By his own admission, they had a long road ahead to secure and re-establish their wildlife dynamics, but they didn’t not wish to stand in the way of countries who could benefit from trade where it wouldn’t be detrimental to their populations.

Of course the argument remains that any legal trade of horn or ivory can be used to mask the illegal underground network.
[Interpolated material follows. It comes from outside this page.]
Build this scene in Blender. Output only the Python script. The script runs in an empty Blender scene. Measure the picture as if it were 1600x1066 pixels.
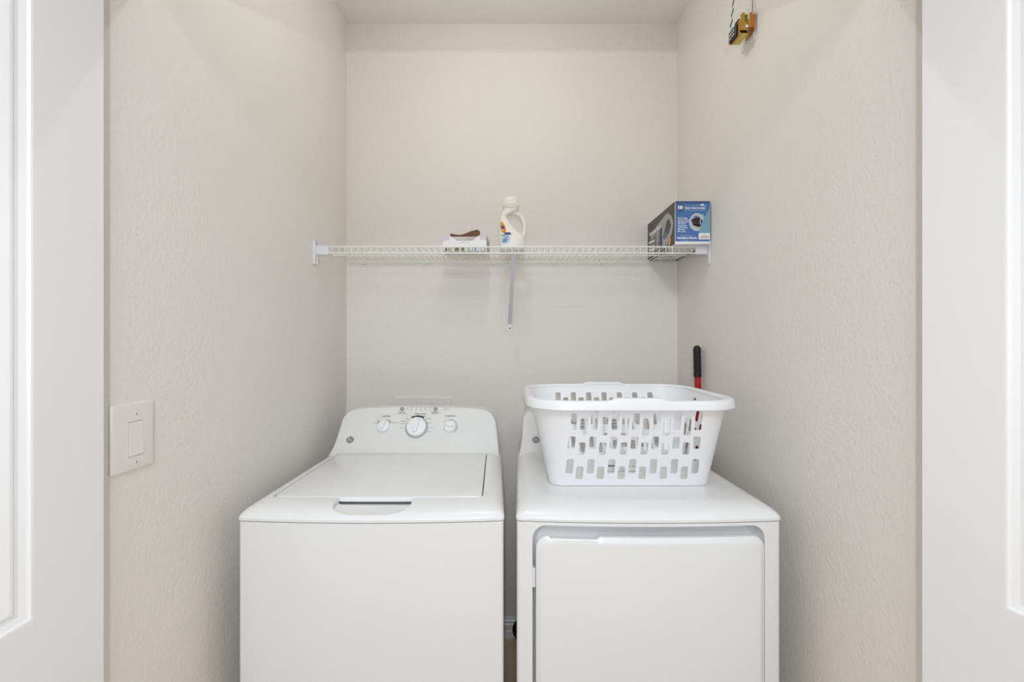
import bpy, bmesh, math, random
from mathutils import Vector, Matrix
from mathutils.geometry import tessellate_polygon
random.seed(3)
S = bpy.context.scene
C = S.collection
H = 1.385                    # camera height above the floor

# ------------------------------------------------------------------ camera, world, lights, exposure
cam = bpy.data.cameras.new('camera'); cam.sensor_width = 36; cam.lens = 36 * 667 / 1600
cam.clip_start = 0.02
co = bpy.data.objects.new('camera', cam); C.objects.link(co)
co.location = (0, 0, H); co.rotation_euler = (math.pi / 2, 0, 0)
S.camera = co
w = bpy.data.worlds.new('world'); S.world = w; w.use_nodes = True
w.node_tree.nodes['Background'].inputs[0].default_value = (1, 1, 1, 1)
w.node_tree.nodes['Background'].inputs[1].default_value = 0.9

def area(name, loc, rot, size, power, color=(1, 1, 1), size_y=None, shape=None):
    l = bpy.data.lights.new(name, 'AREA'); l.energy = power; l.color = color; l.size = size
    if size_y: l.shape = 'RECTANGLE'; l.size_y = size_y
    if shape: l.shape = shape
    o = bpy.data.objects.new(name, l); C.objects.link(o); o.location = loc; o.rotation_euler = rot
    return o
def point(name, loc, r, power, color=(1, 1, 1)):
    l = bpy.data.lights.new(name, 'POINT'); l.energy = power; l.color = color; l.shadow_soft_size = r
    o = bpy.data.objects.new(name, l); C.objects.link(o); o.location = loc
    return o
LP = dict(rear_fill=8, flash=7.8, closet=4.9, hall=45, world=0.1)
area('rear_soft_fill', (0, -2.7, 1.45), (math.pi / 2, 0, 0), 3.6, LP['rear_fill'], (.93, 1, 1.08), 2.3)  # added soft fill behind the camera, not an actual window
area('flash_light', (-0.004, -0.4, H + 0.13), (math.pi / 2, 0, 0), 0.025, LP['flash'], (.93, 1, 1.08), shape='DISK')
point('closet_ceiling_light', (-0.05, 1.15, 2.66), 0.010, LP['closet'], (.96, 1, 1.02))
area('hall_overhead_fill', (0, -1.3, 2.84), (0, 0, 0), 1.4, LP['hall'], (.93, 1, 1.08), shape='DISK')  # added overhead fill for the unseen hall side, not a known fixture
w.node_tree.nodes['Background'].inputs[1].default_value = LP['world']
S.view_settings.view_transform = 'Standard'
S.view_settings.look = 'None'
S.view_settings.gamma = 1
S.view_settings.use_curve_mapping = False
S.view_settings.exposure = 0.0

# ------------------------------------------------------------------ materials
def lin(h):
    h = h.lstrip('#'); r = []
    for i in (0, 2, 4):
        c = int(h[i:i + 2], 16) / 255
        r.append(c / 12.92 if c <= .04045 else ((c + .055) / 1.055) ** 2.4)
    return (*r, 1)
def mat(name, hexc, rough=.5, metal=0, bump=None, vary=0, trans=0, coat=0, sss=0):
    m = bpy.data.materials.new(name); m.use_nodes = True
    nt = m.node_tree; b = nt.nodes['Principled BSDF']
    col = lin(hexc)
    b.inputs['Base Color'].default_value = col
    b.inputs['Roughness'].default_value = rough
    b.inputs['Metallic'].default_value = metal
    b.inputs['Transmission Weight'].default_value = trans
    b.inputs['Coat Weight'].default_value = coat
    tc = nt.nodes.new('ShaderNodeTexCoord')
    if bump:
        n = nt.nodes.new('ShaderNodeTexNoise'); n.inputs['Scale'].default_value = bump[0]
        n.inputs['Detail'].default_value = 3
        nt.links.new(tc.outputs['Object'], n.inputs['Vector'])
        bp = nt.nodes.new('ShaderNodeBump'); bp.inputs['Strength'].default_value = bump[1]
        bp.inputs['Distance'].default_value = bump[2]
        nt.links.new(n.outputs['Fac'], bp.inputs['Height'])
        nt.links.new(bp.outputs['Normal'], b.inputs['Normal'])
    n2 = nt.nodes.new('ShaderNodeTexNoise'); n2.inputs['Scale'].default_value = 3.0 if vary < .1 else 40
    nt.links.new(tc.outputs['Object'], n2.inputs['Vector'])
    mx = nt.nodes.new('ShaderNodeMix'); mx.data_type = 'RGBA'
    v = max(vary, .012)
    mx.inputs[6].default_value = tuple(c * (1 - v) for c in col[:3]) + (1,)
    mx.inputs[7].default_value = tuple(min(1, c * (1 + v)) for c in col[:3]) + (1,)
    nt.links.new(n2.outputs['Fac'], mx.inputs[0])
    nt.links.new(mx.outputs[2], b.inputs['Base Color'])
    return m
M = dict(
    wall=mat('wall_paint', 'e9e4dd', .75, bump=(110, .6, .0025)),
    ceil=mat('ceiling_paint', 'f5f3ee', .8, bump=(110, .35, .0022)),
    trim=mat('trim_paint', 'eeecea', .38),
    door=mat('door_paint', 'f0efef', .35),
    floor=mat('floor_tile', 'd0b795', .5, vary=.15),
    enamel=mat('white_enamel', 'ededed', .28, coat=.3),
    panelp=mat('panel_plastic', 'e6e6e4', .42),
    enamel2=mat('white_enamel_recess', 'e6e7ea', .4),
    plastic=mat('white_plastic', 'f2f2f4', .38),
    shelfw=mat('white_vinyl_wire', 'f0efe8', .4),
    steel=mat('white_painted_steel', 'e3e3e6', .45),
    switch=mat('switch_plastic', 'ebe5e1', .35),
    screw=mat('screw_metal', '6e6a64', .4, .6),
    grey=mat('grey_print', '9a9894', .6),
    dgrey=mat('dark_grey_print', '5a5854', .5),
    lgrey=mat('light_grey_print', 'bdbbb7', .5),
    silver=mat('silver_ring', 'b2b2b0', .3, .4),
    black=mat('black_rubber', '141414', .6),
    cord=mat('black_cord', '080808', .6),
    red=mat('red_pole', 'b01a1c', .3, .25),
    bottle=mat('bottle_plastic', 'efeae2', .35),
    cap=mat('cap_plastic', 'f4efe6', .35),
    carton=mat('white_carton', 'eeecec', .6),
    lav=mat('lavender_print', 'd5d0d8', .6),
    brown=mat('brown_card', '6b4a38', .8, vary=.12),
    dark=mat('dark_cavity', '2a2622', .9),
    blue=mat('blue_print', '4a70ab', .45),
    blue2=mat('dark_blue_print', '3c5688', .45),
    teal=mat('teal_print', '7aa3b6', .45),
    pblue=mat('pale_blue_print', 'bcd6ea', .45),
    white=mat('white_print', 'f4f6fa', .5),
    iron=mat('charcoal_print', '4d4742', .45),
    iron2=mat('silver_grey_print', 'a8a8a6', .45),
    iron3=mat('mid_grey_print', '77777a', .45),
    skin=mat('skin_tone_print', 'c99a7c', .5),
    orange=mat('orange_print', 'e07a2a', .5),
    yellow=mat('yellow_print', 'ecc44a', .5),
    navy=mat('navy_print', '3b4474', .5),
    olive=mat('olive_print', '8d8a5a', .5),
    brass=mat('brass', 'c09a48', .35, .75),
    brass2=mat('copper_brass', 'c4853c', .38, .7),
    brass3=mat('yellow_brass', 'c8b860', .4, .5),
    winding=mat('winding_tape', '241a16', .5),
    green=mat('green_wire', '5a8a1a', .5),
    pcover=mat('plate_plastic', 'e6e2dc', .4),
)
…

Yet, as is clear from the evidence at hand, the opposing African countries to this proposal, which include Kenya, have failed to protect their wildlife with no consumptive use and trade in place.

While Botswana’s elephant population has climbed from around 30,000 in 1983 to a conservative estimate of 130,000 animals today, Kenya managed to lose half their elephants to poaching in less than 10 years during the 1970s, with populations further decreasing from around 275,000 in the early 70s to today’s estimated 30,000.

Kenya banned hunting in 1973. It will be interesting to see solutions to current over-populations and if CITES will help alleviate this with their decision.

As a closing thought, and something that deserves greater coverage, we hear this week that the Trump administration has weakened the ability for the Endangered Species Protection Act in North America to help protect vulnerable species and ecosystems.

Africa’s iconic species remain a subject of hot debate

Though it is not perfect, and arguably in need of change and reform, the new measures seem to pave the way for future exploitation, where political considerations can override scientific principles of ecosystem protection.

It also appears that climate change-related threats to species could be blocked as justifications for listing species. It is a worrying direction to be taking and another topic that deserves further review as soon as the details come out of the woodwork.

Oh, and the administration just reauthorised the use of devices called M-44s, which kill by spraying sodium cyanide into the face of lured animals, mainly foxes and coyotes.

Whatever the need to control wildlife populations, the use of such methods and poisons can’t and shouldn’t be supported. This would be an excellent opportunity for animal rights groups and hunters to stand shoulder to shoulder.